Port of Houston’s Bayport Container Terminal ( Photo: Port of Houston )

The Port of Houston is going forward on boosting its container capacity with plans to purchase three new ship-to-shore cranes and to study a widening and deepening project for the ship channel. 

The Port of Houston Authority said it signed a $35 million contract for three neopanamax cranes to be installed at the Bayport Container Terminal. The cranes are expected to be operational in the summer of 2021 and will be the tallest to date for the Port of Houston at 158 feet under the spreader.

The cranes are capable of handling ships up to 18,000 twenty-foot equivalent units (TEUs) in capacity. The three cranes will bring the Port of Houston’s fleet of ship-to-shore cranes to 29 cranes in total.
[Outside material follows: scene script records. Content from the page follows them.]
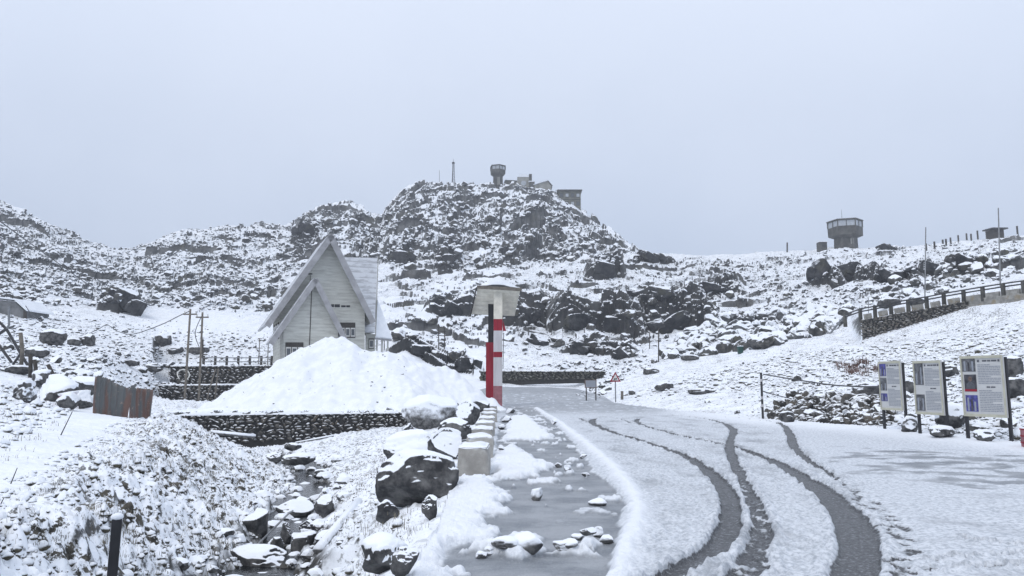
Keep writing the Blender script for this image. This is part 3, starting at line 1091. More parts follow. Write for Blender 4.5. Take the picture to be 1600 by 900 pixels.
is_hill = (~is_road) & (YG > 78)
is_ground = (~is_road) & (~is_hill)
sheet('road', is_road, M['road'], {'track': track, 'slush': slush, 'clean': clean})
sheet('ground', is_ground, M['ground'], {'rock': rockA, 'grass': grassA, 'mud': mudA})
sheet('hill', is_hill, M['hill'], {'rock': rockA, 'grass': grassA, 'mud': mudA, 'wet': wetA}, smooth=False)

# stream water
yy = np.linspace(5.0, 26.0, 120)
cx = stream_x(yy) + 0.12 * np.sin(yy * 1.7)
v = []; q = []
for i in range(len(yy)):
    for k in (-1, -0.33, 0.33, 1):
        v.append((cx[i] + k * 0.75, yy[i], -1.135 + 0.004 * (yy[i] - 5)))
    if i:
        for k in range(3):
            a = (i - 1) * 4 + k
            q.append((a, a + 1, a + 5, a + 4))
wo = link('stream', mesh_np('stream', v, quads=q, smooth=True), M['water'])
wo["kind"] = 'structure'

# ------------------------------------------------------------------ rocks, rubble, cliffs
LIB = {k: [rock_shape(k, np.random.default_rng(100 * k + i), planes=8, depth=(0.5, 0.85), rough=0.05) for i in range(nv)]
       for k, nv in ((1, 14), (2, 14), (3, 10))}


def place_rock(v, size, rz, pos, tip=0.0):
    """stone verts scaled to half sizes, tipped, turned and put down"""
    v = v * np.array(size)
    if tip:
        e = Matrix.Rotation(RNG.normal(0, tip), 3, 'X') @ Matrix.Rotation(RNG.normal(0, tip), 3, 'Y')
        v = v @ np.array(e).T
    return rotz(v, rz) + np.array(pos)


TUFT = [rock_shape(2, np.random.default_rng(3000 + i), planes=2, depth=(0.7, 0.9), rough=0.30, freq=1.5) for i in range(14)]


def rock_batch(name, items, mat, kind='stuff', label=None, parent=None, tip=0.0, lib=None):
    """items: (position, half sizes, turn, level) merged to one mesh"""
    vs, fs, n = [], [], 0
    for pos, size, rz, k in items:
        L_ = lib or LIB[k]
        v, f = L_[int(RNG.integers(len(L_)))]
        vs.append(place_rock(v, size, rz, pos, tip)); fs.append(f + n); n += len(v)
    o = link(name, mesh_np(name, np.concatenate(vs), tris=np.concatenate(fs), smooth=lib is not None), mat, parent)
    if kind: o["kind"] = kind
    if label: o["label"] = label
    return o


def in_poly_px(poly, n):
    xs = [p[0] for p in poly]; ys = [p[1] for p in poly]
    out = []
    while len(out) < n:
        X = RNG.uniform(min(xs), max(xs), n * 2); Yp = RNG.uniform(min(ys), max(ys), n * 2)
        ok = inside(X, Yp, poly)
        out += list(zip(X[ok], Yp[ok]))
    return out[:n]


BOULDER_NO = [0]


def single_rock(name, pos, half, rz, label, cat, group=None, mat='boulder', sub=4, seed=None, snow=0.05, planes=10, depth=(0.45, 0.85),
                rough=0.06, ledge=0.0, box=0.0, freq=2.0, smooth=False):
    BOULDER_NO[0] += 1
    rng = np.random.default_rng(seed if seed is not None else 500 + BOULDER_NO[0])
    v, f = rock_shape(sub, rng, planes, depth, rough, freq, ledge, box)
    v = rotz(v * np.array(half), rz)
    if snow > 0:
        v = snow_thicken(v, f, snow)
    o = link(name, mesh_np(name, v, tris=f, smooth=smooth), M[mat])
    o.location = pos
    return tag(o, label, cat, group)


def boulder_px(px, base, wpx, hpx, label, name='boulder', cat='boulder', group=None, sink=0.25, y0=3.0, depth_k=0.8, mat='boulder', tilt=None, **kw):
    """a stone whose visible foot and width are read off the photograph; it sits on the ground there"""
    g = hit(px, base, y0)
    if g is None:
        return None
    m = g.y / FPX
    w, h = wpx * m / 2, hpx * m / 2 / (1 - sink * 0.5)
    d = w * depth_k
    o = single_rock(name, (g.x, g.y + d * 0.8, g.z + h * (1 - sink)), (w * 1.12, d, h * 1.1), RNG.uniform(-0.3, 0.3), label, cat, group, mat=mat, **kw)
    if tilt:
        o.rotation_euler = tilt
    return o


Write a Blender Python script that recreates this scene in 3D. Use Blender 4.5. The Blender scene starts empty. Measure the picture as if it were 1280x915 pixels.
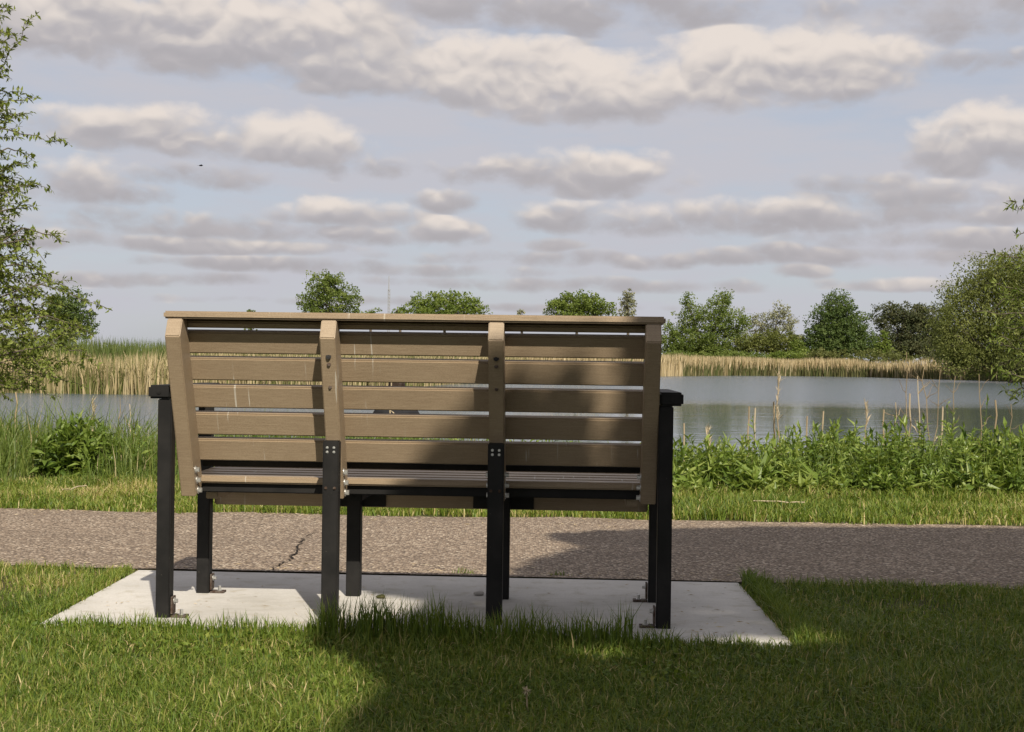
import bpy, bmesh, math, random
import numpy as np
from mathutils import Vector, Matrix

rng = np.random.default_rng(11)
random.seed(5)
R = math.radians
scene = bpy.context.scene
COL = scene.collection

# ------------------------------------------------------------------ camera
F = 1750.0                      # focal length in pixels of the 1280 px wide photo
CAM = Vector((0, 0, 0.78))
ROLL, PITCH = 0.0135, -2.5 / 1750
right = Vector((math.cos(ROLL), 0, math.sin(ROLL)))
fwd = Vector((0, math.cos(PITCH), math.sin(PITCH)))
up = right.cross(fwd).normalized()
cam_d = bpy.data.cameras.new('camera')
cam_d.sensor_width = 36
cam_d.lens = F / 1280 * 36
cam_d.clip_start, cam_d.clip_end = 0.05, 9000
cam = bpy.data.objects.new('camera', cam_d)
COL.objects.link(cam)
m3 = Matrix((right, up, -fwd)).transposed()
cam.matrix_world = Matrix.Translation(CAM) @ m3.to_4x4()
scene.camera = cam

def W(x, y, Y):
    """point of the place at depth Y that the photo shows at pixel x, y (used to read sizes off the photo)"""
    d = right * (x - 640) - up * (y - 457.5) + fwd * F
    return CAM + d * (Y / d.y)

# ------------------------------------------------------------------ sun, sky, exposure
SUN_EL, SUN_AZ = R(42), R(16)       # behind the camera, to its right
S = Vector((math.sin(SUN_AZ) * math.cos(SUN_EL), -math.cos(SUN_AZ) * math.cos(SUN_EL), math.sin(SUN_EL)))
sd = bpy.data.lights.new('sun', 'SUN')
sd.energy, sd.angle, sd.color = 4.9, R(0.53), (1, 0.91, 0.76)
so = bpy.data.objects.new('sun', sd)
so.rotation_euler = S.to_track_quat('Z', 'Y').to_euler()
COL.objects.link(so)
scene.view_settings.view_transform = 'Standard'
scene.view_settings.look = 'None'
scene.view_settings.exposure = 0.38
scene.view_settings.gamma = 1
scene.view_settings.use_curve_mapping = False
scene.cycles.max_bounces = 6
scene.cycles.transparent_max_bounces = 4
scene.cycles.diffuse_bounces = 3
scene.cycles.glossy_bounces = 3
scene.cycles.caustics_reflective = False
scene.cycles.caustics_refractive = False

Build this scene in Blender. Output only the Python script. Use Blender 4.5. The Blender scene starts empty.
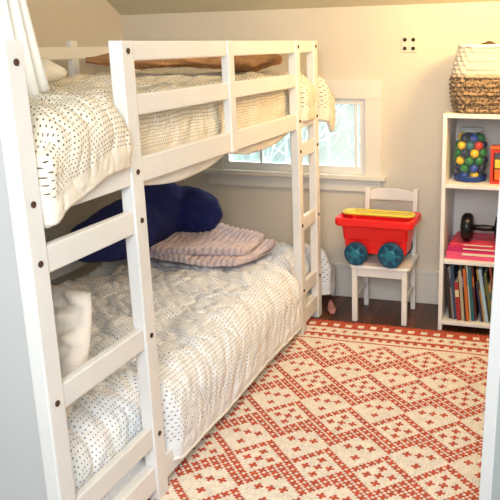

Houston’s container throughput is one of the strongest in the U.S. thanks to strong export growth from the region’s petrochemical manufacturers. Year-to-date TEUs handled in through August totaled nearly two million, an increase of 11 percent compared to this time last year. Port officials expect Houston’s total container throughput to near three million by the end of this year.


But the narrowness of Houston’s ship channel and 45-foot water depth limit Houston to mostly handling ships of 6,000- to 8,000-TEU capacity. 

To that end, the Port Authority also awarded a $5.5 million professional services contract for “engineering, design and project coordination” on the widening and deepening of the ship channel. 

Due to the demand for increased capacity and larger ships, the Port of Houston said it proposed an expedited schedule for dredging to begin by 2021 and the project to be completed in 2024.

The channel widening, along with deepening in some sections, is the eleventh and next majorship channel expansion project. The last widening and deepening of the channel was completed in 2005.